— start —

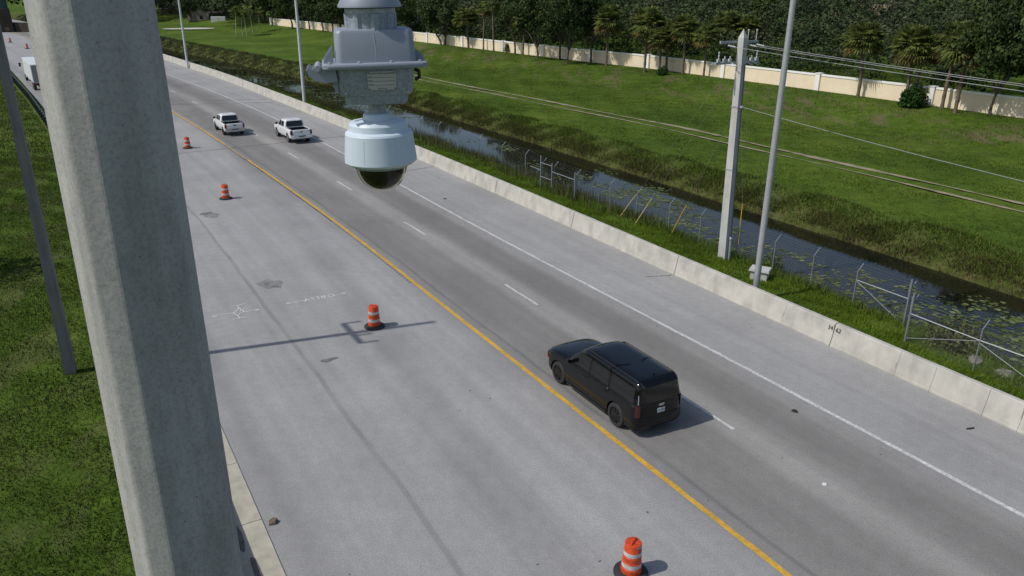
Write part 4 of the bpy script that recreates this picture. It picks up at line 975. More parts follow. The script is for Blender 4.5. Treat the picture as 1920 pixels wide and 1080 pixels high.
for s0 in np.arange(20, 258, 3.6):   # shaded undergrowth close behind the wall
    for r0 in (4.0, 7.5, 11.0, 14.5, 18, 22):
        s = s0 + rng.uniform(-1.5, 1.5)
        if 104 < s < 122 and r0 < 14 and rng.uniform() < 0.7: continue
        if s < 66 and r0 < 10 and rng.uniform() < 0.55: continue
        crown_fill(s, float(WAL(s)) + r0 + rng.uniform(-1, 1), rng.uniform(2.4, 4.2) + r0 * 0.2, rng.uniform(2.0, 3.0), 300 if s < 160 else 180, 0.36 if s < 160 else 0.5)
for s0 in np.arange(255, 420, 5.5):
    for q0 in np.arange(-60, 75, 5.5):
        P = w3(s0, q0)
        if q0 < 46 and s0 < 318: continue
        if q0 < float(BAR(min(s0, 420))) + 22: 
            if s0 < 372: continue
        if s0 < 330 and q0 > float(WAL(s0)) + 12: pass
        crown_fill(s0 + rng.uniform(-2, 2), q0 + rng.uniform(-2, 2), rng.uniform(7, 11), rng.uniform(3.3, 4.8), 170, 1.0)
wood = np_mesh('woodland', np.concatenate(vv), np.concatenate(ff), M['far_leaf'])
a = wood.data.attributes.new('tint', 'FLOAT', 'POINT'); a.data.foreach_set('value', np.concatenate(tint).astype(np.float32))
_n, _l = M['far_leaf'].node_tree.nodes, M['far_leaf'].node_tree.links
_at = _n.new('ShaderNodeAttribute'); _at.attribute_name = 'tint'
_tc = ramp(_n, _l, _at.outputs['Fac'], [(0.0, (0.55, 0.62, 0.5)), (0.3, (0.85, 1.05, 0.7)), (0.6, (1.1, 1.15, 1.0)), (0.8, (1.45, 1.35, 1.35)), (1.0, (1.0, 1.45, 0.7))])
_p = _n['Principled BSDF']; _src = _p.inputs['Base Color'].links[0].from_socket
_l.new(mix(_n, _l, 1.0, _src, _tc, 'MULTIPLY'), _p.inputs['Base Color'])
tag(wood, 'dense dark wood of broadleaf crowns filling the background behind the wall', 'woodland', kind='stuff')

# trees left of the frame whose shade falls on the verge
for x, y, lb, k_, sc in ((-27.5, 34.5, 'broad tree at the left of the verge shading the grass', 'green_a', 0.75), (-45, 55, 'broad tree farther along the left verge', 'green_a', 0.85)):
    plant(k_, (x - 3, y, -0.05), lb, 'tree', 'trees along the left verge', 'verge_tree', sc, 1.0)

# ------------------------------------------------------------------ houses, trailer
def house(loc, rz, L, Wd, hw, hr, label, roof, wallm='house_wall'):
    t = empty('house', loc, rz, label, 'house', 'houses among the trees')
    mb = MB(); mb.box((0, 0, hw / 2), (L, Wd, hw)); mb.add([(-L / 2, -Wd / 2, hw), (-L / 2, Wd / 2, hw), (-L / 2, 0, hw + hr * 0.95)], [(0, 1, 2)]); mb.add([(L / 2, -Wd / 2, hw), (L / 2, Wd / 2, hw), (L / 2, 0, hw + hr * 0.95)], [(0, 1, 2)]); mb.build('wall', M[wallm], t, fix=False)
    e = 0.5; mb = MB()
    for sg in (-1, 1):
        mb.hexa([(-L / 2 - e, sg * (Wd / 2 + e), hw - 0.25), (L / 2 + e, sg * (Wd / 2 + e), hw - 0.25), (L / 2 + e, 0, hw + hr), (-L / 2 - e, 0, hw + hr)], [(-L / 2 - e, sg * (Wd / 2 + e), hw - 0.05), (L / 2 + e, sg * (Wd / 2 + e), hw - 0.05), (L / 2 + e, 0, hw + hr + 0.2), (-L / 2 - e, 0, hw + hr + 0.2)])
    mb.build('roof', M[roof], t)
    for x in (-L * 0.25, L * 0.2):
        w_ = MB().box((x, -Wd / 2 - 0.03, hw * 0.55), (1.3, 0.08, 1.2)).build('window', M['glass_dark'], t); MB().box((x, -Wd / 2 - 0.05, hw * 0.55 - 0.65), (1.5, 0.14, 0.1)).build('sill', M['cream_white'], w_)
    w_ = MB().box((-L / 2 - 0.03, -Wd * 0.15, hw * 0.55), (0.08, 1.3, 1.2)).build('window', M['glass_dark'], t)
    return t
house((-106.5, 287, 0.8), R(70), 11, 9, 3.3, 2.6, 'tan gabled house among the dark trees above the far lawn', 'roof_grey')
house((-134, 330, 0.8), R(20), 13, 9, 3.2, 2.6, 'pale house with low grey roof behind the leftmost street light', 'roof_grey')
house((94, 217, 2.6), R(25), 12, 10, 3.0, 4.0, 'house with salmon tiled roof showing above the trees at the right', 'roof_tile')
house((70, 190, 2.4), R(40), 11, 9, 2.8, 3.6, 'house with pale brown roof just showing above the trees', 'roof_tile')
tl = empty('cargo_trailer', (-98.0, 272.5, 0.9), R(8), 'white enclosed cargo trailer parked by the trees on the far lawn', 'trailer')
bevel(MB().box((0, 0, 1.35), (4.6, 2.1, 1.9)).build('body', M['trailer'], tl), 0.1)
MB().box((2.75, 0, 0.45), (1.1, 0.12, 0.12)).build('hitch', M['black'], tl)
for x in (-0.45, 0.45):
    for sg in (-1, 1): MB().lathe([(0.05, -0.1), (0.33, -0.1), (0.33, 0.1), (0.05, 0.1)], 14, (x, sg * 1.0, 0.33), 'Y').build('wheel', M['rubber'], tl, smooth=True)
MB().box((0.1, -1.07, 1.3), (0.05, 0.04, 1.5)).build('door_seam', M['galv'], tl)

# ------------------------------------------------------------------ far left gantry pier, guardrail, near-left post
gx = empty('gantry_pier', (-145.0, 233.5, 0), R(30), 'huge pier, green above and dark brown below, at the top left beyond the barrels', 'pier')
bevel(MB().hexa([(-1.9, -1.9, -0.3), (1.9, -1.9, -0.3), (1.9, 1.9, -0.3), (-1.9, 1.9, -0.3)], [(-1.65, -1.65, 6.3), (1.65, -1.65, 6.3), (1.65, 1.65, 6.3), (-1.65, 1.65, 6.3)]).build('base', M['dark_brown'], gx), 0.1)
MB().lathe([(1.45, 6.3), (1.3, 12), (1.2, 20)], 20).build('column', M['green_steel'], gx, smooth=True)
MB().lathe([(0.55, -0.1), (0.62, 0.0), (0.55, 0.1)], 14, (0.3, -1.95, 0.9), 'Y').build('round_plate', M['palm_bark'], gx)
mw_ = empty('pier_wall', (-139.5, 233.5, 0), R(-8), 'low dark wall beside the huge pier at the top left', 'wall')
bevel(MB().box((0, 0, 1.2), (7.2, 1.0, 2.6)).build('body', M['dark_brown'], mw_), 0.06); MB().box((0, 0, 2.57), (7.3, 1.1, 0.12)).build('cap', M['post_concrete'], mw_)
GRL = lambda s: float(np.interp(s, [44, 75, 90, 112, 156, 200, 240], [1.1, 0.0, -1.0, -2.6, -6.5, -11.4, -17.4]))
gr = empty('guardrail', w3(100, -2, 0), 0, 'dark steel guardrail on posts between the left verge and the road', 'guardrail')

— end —
— start —

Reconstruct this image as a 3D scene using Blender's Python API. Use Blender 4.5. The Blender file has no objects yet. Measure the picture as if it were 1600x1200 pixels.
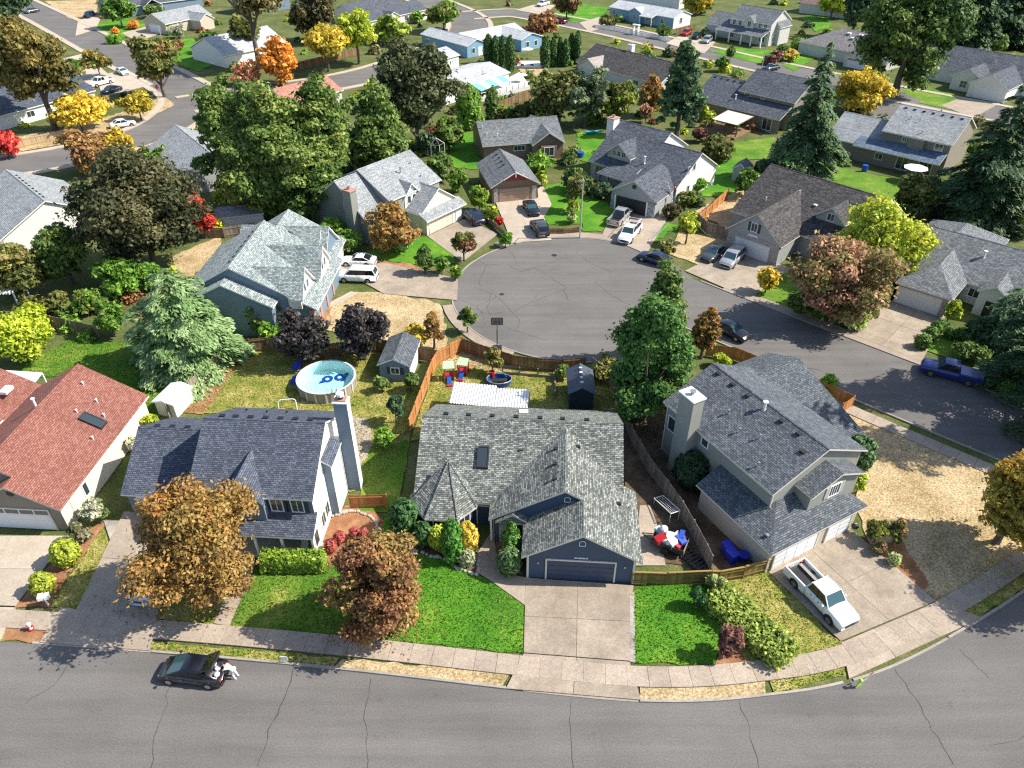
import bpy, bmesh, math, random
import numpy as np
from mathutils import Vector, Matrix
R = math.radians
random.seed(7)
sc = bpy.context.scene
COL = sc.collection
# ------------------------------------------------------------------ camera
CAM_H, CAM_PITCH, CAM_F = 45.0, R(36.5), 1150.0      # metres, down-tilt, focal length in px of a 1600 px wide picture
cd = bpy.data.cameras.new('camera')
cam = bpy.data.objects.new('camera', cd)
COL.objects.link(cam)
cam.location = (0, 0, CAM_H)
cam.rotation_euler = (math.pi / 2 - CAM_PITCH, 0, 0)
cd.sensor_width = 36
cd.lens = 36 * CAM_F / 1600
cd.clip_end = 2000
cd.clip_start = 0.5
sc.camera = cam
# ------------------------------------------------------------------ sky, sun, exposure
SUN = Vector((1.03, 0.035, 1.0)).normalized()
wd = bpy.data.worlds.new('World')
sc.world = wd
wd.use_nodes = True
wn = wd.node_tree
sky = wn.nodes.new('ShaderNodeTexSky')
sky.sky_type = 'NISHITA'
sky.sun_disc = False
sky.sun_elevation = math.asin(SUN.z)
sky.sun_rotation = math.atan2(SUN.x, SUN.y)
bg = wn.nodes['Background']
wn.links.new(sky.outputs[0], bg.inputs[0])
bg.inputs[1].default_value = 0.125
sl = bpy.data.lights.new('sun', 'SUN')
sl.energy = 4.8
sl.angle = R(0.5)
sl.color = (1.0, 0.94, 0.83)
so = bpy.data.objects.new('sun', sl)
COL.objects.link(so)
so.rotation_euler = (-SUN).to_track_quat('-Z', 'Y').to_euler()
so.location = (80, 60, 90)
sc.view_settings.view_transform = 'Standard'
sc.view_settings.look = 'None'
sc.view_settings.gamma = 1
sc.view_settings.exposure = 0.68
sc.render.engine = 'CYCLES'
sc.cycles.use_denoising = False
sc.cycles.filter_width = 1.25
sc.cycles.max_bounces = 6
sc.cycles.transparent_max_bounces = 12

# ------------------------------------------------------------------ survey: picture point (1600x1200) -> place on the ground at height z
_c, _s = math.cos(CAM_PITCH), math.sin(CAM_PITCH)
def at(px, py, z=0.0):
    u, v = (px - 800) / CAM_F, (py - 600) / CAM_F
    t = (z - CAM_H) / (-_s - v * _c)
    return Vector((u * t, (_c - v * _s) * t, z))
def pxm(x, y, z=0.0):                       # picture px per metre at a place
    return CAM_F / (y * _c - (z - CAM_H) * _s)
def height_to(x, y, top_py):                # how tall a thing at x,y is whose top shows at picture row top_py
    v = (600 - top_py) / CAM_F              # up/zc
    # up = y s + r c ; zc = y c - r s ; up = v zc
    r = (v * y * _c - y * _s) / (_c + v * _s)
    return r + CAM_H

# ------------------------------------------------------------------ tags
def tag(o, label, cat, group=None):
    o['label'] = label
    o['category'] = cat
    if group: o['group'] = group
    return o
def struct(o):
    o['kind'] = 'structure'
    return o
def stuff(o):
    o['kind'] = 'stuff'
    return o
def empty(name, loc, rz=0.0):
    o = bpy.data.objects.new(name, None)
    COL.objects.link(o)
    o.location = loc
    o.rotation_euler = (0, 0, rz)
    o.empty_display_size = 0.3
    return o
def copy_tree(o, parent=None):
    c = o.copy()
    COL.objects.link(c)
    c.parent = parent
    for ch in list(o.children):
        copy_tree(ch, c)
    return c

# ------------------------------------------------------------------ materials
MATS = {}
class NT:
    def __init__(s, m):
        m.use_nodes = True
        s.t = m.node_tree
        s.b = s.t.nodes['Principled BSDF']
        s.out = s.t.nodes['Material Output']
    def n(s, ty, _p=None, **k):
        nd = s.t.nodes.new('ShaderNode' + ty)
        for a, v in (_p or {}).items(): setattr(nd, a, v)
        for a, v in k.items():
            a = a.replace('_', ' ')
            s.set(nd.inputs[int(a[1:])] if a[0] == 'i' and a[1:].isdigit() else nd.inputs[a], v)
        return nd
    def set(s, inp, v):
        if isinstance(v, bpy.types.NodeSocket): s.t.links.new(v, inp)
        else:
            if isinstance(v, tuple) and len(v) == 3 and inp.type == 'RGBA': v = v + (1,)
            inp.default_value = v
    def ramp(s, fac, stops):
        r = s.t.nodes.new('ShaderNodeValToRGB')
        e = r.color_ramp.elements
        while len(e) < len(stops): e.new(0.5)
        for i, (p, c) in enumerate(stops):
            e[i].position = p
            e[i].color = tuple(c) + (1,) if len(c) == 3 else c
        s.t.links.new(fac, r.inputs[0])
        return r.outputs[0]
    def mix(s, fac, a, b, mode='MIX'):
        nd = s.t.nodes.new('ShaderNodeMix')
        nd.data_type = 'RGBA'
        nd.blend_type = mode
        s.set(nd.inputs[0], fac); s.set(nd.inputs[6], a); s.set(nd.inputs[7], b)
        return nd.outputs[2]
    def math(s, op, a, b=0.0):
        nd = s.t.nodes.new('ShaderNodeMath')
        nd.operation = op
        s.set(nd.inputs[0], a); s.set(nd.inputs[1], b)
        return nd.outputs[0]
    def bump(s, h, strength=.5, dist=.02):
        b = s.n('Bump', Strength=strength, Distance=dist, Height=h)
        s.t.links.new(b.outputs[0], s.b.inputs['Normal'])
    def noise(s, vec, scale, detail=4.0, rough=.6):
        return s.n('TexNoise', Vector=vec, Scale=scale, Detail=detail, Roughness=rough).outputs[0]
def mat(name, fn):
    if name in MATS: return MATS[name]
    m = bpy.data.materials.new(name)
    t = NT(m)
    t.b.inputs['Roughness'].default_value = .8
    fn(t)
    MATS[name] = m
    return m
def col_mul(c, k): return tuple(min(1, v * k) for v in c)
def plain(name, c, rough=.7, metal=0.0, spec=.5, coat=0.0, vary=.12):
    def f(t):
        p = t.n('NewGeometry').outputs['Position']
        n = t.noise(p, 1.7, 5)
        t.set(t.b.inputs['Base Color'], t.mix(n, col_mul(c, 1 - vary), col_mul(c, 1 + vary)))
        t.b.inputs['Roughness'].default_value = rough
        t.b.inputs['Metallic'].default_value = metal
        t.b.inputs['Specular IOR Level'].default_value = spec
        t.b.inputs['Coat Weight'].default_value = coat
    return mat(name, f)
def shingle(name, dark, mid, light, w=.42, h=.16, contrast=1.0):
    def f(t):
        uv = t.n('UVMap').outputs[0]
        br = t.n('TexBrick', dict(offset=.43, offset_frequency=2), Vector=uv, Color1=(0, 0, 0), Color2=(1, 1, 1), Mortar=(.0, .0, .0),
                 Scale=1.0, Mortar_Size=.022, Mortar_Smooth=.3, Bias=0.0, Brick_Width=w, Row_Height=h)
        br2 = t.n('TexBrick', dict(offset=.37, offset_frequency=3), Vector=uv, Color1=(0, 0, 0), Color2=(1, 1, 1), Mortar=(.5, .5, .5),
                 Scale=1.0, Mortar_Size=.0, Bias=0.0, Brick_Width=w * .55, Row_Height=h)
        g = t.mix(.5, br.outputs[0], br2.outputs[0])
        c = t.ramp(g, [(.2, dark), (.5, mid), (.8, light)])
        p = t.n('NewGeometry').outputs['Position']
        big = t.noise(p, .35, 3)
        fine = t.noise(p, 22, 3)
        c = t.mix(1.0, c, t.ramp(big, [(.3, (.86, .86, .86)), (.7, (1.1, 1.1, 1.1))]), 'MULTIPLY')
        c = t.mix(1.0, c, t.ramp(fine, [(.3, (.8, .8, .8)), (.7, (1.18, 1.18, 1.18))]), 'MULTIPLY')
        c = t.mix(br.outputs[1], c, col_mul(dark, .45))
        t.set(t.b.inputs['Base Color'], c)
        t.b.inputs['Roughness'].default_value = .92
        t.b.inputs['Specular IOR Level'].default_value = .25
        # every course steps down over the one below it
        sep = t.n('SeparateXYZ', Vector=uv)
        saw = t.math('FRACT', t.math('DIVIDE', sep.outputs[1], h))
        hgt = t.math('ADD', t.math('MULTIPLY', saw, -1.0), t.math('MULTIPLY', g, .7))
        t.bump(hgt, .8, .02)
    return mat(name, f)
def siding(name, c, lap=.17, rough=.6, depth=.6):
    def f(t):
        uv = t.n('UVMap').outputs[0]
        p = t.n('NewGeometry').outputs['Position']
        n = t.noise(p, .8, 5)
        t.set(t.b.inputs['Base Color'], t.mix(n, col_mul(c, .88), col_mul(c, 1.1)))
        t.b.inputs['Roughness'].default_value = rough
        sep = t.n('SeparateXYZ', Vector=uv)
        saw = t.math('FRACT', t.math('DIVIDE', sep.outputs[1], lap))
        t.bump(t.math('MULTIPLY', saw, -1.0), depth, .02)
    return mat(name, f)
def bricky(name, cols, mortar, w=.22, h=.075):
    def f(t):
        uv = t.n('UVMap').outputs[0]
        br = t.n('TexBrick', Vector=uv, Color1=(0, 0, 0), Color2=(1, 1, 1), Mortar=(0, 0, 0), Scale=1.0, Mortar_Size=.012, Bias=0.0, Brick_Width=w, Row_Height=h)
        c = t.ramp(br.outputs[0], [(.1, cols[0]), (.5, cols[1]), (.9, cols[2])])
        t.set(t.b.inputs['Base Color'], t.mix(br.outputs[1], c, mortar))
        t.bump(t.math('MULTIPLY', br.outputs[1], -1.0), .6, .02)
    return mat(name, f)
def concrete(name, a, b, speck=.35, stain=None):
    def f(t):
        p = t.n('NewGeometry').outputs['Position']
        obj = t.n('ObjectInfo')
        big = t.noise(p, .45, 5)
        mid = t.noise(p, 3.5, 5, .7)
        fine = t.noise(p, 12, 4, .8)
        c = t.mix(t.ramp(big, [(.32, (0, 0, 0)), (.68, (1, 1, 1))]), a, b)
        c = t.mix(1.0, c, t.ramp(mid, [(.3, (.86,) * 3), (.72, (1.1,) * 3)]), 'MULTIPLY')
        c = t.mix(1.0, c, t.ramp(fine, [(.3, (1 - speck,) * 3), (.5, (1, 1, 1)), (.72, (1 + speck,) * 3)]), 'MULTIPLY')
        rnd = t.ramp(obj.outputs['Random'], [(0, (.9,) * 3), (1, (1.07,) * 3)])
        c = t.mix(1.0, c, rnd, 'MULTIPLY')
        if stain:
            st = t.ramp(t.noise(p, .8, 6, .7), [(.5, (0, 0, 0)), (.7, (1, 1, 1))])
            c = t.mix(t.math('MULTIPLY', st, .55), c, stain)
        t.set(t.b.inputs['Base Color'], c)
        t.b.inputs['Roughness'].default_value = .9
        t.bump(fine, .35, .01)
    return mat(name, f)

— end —

● **Exercise aim**: Above are some records. Reproduce the lines from the one with "Reconstruct this image" down to the one with "sc.cycles.transparent_max_bounces = 12", keeping both, and leave every picture out.

● **Task answer**:
Reconstruct this image as a 3D scene using Blender's Python API. Use Blender 4.5. The Blender file has no objects yet. Measure the picture as if it were 1600x1200 pixels.
import bpy, bmesh, math, random
import numpy as np
from mathutils import Vector, Matrix
R = math.radians
random.seed(7)
sc = bpy.context.scene
COL = sc.collection
# ------------------------------------------------------------------ camera
CAM_H, CAM_PITCH, CAM_F = 45.0, R(36.5), 1150.0      # metres, down-tilt, focal length in px of a 1600 px wide picture
cd = bpy.data.cameras.new('camera')
cam = bpy.data.objects.new('camera', cd)
COL.objects.link(cam)
cam.location = (0, 0, CAM_H)
cam.rotation_euler = (math.pi / 2 - CAM_PITCH, 0, 0)
cd.sensor_width = 36
cd.lens = 36 * CAM_F / 1600
cd.clip_end = 2000
cd.clip_start = 0.5
sc.camera = cam
# ------------------------------------------------------------------ sky, sun, exposure
SUN = Vector((1.03, 0.035, 1.0)).normalized()
wd = bpy.data.worlds.new('World')
sc.world = wd
wd.use_nodes = True
wn = wd.node_tree
sky = wn.nodes.new('ShaderNodeTexSky')
sky.sky_type = 'NISHITA'
sky.sun_disc = False
sky.sun_elevation = math.asin(SUN.z)
sky.sun_rotation = math.atan2(SUN.x, SUN.y)
bg = wn.nodes['Background']
wn.links.new(sky.outputs[0], bg.inputs[0])
bg.inputs[1].default_value = 0.125
sl = bpy.data.lights.new('sun', 'SUN')
sl.energy = 4.8
sl.angle = R(0.5)
sl.color = (1.0, 0.94, 0.83)
so = bpy.data.objects.new('sun', sl)
COL.objects.link(so)
so.rotation_euler = (-SUN).to_track_quat('-Z', 'Y').to_euler()
so.location = (80, 60, 90)
sc.view_settings.view_transform = 'Standard'
sc.view_settings.look = 'None'
sc.view_settings.gamma = 1
sc.view_settings.exposure = 0.68
sc.render.engine = 'CYCLES'
sc.cycles.use_denoising = False
sc.cycles.filter_width = 1.25
sc.cycles.max_bounces = 6
sc.cycles.transparent_max_bounces = 12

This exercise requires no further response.